Folding Clusters of Equilateral Triangles

Prepared by:

Joseph Malkevitch
Department of Mathematics and Computer Studies
York College (CUNY)
Jamaica, New York

email:

malkevitch@york.cuny.edu

web page:

http://york.cuny.edu/~malk

Some recent research work that I was engaged in lead me to these two diagrams which are clusters of equilateral triangles. All the triangles are meant to be equilateral but they may be off a bit. If you want "perfect" equilateral triangles for this kind of work you can purchase them under the name of Polydrons, Jovotoys, or other competitors of these two "brands."

My thoughts were inspired by a recent paper of G. C. Shephard, a distinguished British geometer. He observed that it is possible to fold the top cluster of triangles (Figure 1) to the non-convex solid obtained by putting a regular tetrahedron "pyramid" on each face of a regular tetrahedron. Tetrahedra have four faces, and each pyramid has 3 triangles, so we will need 12 triangles to accomplish this. I was somewhat surprised when I discovered that the second cluster of triangles in Figure 1 also folded to the same solid.

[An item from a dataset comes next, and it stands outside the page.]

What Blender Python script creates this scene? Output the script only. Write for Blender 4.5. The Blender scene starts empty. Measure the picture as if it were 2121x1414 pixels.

You and your students might enjoy "playing" with ideas that grow out of folding these two shapes. Note that technically these are not nets because there are interior vertices in the pattern that gets folded. However, the only fold lines are those in Figure 1.

Clusters of (regular) squares assembled edge-to-edge are called polyominoes. The names of the equivalent ideas for equilateral triangles and regular hexagons are polyiamonds and polyhexes.

Reference:

Shephard, G. C. (2013). Regular Polyhedral Clones. The Mathematical Gazette, 97 (540), 421-429.